Goins utilizes this staging to make the chaos and danger of prison life as real and raw as possible. When a group of cellmates start arguing in the main space, or emotions ride high between the warden and one of the guards, a prisoner in solitary confinement in a corridor behind the audience screams and smashes his chair, or another, in his cell, bellows a song. Loud music and scuffles are frequent; the guards seem unable to speak at anything lower than a shout, and routinely take certain prisoners out for a beating, and even among prisoners there are frequent squabbles.

Goins’ cast members play their roles with incredible empathy and unusual commitment. Whether they are drinking and dancing, talking politics, joking about their life sentences, or showering, we see a balance between despair and resilience. The constant potential of violence, either from guards or other prisoners, develops a pressure heavy enough to unhinge and destabilize otherwise rational characters.

Wolf, who is confident in his power and intimidating even to the guards when he’s just another lifer, becomes suspicious and self-conscious after his testimony and pending release. M.P., the cellblock peacemaker played by Omar Long as a jocular gentle giant, completely reverses on his own religious values and attacks a fellow prisoner after his own appeal for parole is turned down and he is called a “pervert” by the judge.

Most remarkable, though, is the joy that they access. There is a joy in resilience, and when they are able to form real connections, or make jokes despite the horror of their situation, this joy is felt. It flows through the entire play, from the new year’s party that opens it to an unusually raucous curtain call.

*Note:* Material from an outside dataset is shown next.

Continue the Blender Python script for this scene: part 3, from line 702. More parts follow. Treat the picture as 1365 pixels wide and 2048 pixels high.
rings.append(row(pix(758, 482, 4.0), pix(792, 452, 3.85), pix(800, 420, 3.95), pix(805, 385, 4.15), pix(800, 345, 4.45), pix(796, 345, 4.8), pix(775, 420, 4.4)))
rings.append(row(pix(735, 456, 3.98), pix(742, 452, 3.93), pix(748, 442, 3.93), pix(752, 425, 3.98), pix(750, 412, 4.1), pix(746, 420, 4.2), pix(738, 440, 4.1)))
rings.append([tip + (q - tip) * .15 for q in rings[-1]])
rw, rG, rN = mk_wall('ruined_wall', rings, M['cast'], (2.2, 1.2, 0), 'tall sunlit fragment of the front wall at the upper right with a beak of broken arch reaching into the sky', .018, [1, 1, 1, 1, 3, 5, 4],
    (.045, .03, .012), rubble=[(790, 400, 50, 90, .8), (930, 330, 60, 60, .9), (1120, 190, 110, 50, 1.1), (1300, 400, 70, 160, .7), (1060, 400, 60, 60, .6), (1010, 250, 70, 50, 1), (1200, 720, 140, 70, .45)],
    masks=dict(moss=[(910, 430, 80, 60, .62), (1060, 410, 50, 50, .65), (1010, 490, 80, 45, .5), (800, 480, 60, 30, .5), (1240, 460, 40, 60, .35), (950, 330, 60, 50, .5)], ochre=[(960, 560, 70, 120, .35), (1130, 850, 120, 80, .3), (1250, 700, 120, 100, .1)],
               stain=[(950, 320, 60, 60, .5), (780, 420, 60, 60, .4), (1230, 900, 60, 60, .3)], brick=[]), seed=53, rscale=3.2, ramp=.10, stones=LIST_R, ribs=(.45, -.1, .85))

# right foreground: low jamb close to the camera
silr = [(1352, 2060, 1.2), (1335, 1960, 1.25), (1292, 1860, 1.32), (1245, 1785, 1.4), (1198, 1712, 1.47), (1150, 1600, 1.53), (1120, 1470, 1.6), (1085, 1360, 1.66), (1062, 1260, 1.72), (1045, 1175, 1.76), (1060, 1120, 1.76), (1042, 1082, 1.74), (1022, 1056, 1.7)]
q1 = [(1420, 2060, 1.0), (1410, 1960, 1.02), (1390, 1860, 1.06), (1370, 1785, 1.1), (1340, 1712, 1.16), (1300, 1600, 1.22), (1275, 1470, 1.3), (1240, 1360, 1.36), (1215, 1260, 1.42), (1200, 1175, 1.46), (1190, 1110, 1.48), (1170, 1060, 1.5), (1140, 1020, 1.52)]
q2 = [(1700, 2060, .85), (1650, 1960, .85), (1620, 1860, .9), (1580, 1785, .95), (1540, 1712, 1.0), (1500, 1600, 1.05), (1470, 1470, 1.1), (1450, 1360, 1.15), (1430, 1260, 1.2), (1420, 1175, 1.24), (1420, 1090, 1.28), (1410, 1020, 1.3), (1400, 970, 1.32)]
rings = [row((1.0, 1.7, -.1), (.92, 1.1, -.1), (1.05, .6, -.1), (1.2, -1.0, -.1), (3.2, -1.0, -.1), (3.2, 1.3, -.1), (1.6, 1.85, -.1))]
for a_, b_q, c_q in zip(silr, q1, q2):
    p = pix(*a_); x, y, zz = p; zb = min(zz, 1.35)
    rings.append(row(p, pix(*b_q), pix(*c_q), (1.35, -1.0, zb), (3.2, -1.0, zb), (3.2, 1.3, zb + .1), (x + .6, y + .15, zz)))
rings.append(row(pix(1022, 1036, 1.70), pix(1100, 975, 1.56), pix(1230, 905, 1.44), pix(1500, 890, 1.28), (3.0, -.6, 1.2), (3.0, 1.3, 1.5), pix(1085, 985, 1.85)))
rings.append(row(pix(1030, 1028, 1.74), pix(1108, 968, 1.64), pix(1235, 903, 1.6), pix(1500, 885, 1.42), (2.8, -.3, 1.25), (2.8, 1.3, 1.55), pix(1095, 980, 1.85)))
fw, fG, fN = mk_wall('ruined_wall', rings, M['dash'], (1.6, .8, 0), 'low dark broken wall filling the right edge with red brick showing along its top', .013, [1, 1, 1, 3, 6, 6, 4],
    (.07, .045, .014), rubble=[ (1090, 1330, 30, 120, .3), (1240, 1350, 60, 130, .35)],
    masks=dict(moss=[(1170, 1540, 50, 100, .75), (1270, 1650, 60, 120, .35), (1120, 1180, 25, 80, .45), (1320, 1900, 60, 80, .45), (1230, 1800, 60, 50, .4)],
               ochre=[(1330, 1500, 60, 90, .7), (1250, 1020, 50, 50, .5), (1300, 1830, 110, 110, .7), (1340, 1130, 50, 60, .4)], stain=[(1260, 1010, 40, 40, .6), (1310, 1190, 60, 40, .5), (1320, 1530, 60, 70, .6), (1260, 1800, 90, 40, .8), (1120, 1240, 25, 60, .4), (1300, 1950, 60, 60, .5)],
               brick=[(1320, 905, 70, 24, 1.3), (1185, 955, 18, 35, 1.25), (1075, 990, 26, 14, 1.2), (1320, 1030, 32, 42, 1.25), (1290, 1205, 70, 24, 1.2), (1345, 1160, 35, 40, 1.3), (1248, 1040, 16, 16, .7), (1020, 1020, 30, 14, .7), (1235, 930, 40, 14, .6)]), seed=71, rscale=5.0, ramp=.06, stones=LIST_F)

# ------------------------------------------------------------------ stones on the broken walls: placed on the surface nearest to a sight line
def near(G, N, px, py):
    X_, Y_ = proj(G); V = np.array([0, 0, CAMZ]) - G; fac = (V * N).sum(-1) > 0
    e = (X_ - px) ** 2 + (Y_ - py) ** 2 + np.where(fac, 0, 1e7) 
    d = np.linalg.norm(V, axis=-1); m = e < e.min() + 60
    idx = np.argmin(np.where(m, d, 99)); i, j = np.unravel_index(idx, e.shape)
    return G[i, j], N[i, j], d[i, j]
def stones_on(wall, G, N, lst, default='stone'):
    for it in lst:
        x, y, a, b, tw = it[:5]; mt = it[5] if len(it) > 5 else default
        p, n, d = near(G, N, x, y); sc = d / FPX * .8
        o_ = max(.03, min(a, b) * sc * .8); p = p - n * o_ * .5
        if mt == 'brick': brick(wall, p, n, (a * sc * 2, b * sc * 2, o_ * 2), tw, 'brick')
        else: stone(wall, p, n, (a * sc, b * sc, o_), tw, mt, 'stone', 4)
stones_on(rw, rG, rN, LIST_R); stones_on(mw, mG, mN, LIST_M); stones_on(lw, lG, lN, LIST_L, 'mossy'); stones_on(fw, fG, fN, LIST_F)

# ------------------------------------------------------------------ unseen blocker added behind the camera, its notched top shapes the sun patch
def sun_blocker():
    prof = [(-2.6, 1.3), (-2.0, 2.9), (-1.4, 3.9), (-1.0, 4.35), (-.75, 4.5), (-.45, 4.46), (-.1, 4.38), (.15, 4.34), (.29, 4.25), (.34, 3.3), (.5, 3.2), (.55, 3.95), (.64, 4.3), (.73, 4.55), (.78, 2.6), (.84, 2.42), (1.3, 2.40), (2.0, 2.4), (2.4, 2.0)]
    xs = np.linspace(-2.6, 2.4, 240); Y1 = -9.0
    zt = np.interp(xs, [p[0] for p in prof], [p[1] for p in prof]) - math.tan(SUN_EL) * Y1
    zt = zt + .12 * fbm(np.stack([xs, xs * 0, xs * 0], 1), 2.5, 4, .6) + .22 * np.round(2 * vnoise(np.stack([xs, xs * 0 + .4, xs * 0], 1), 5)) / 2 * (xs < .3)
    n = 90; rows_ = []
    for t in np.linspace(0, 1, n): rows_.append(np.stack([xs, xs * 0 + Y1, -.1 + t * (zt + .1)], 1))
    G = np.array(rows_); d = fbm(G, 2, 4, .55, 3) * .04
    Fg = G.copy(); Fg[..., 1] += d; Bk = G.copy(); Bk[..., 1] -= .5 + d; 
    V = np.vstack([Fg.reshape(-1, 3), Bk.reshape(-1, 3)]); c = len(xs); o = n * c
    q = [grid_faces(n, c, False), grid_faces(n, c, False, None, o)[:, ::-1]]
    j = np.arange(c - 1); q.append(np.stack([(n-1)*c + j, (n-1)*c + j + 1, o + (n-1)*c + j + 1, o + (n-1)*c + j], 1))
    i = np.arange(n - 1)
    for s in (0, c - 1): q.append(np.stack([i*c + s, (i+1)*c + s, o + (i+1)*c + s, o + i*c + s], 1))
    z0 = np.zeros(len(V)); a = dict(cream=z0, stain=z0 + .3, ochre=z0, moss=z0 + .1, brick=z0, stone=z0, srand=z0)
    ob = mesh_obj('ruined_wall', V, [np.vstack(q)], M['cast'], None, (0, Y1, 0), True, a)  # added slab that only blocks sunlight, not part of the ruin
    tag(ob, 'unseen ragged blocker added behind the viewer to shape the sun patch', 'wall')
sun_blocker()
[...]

Through its deeply human portrayal of convicted felons and the horrors of prison life, V TO X is as close to revolutionary theater as we get on the Philadelphia stage. It could benefit from a more realistic portrayal of the prison warden (he comes across as a straight-up Disney villain at times, laughing as he punishes prisoners or delivers bad news) and maybe some cutting (the full tragic circle of Wolf’s story, for instance, becomes predictable). But while most political theater in Philly is unfortunately limp (see my review of #therevolution), Goins presents a clear and despicable injustice, and does so with real, emotionally complex characters. [Skybox at the Adrienne, 2030 Sansom St.] January 29-February 20, 2016; gokashproductions.com.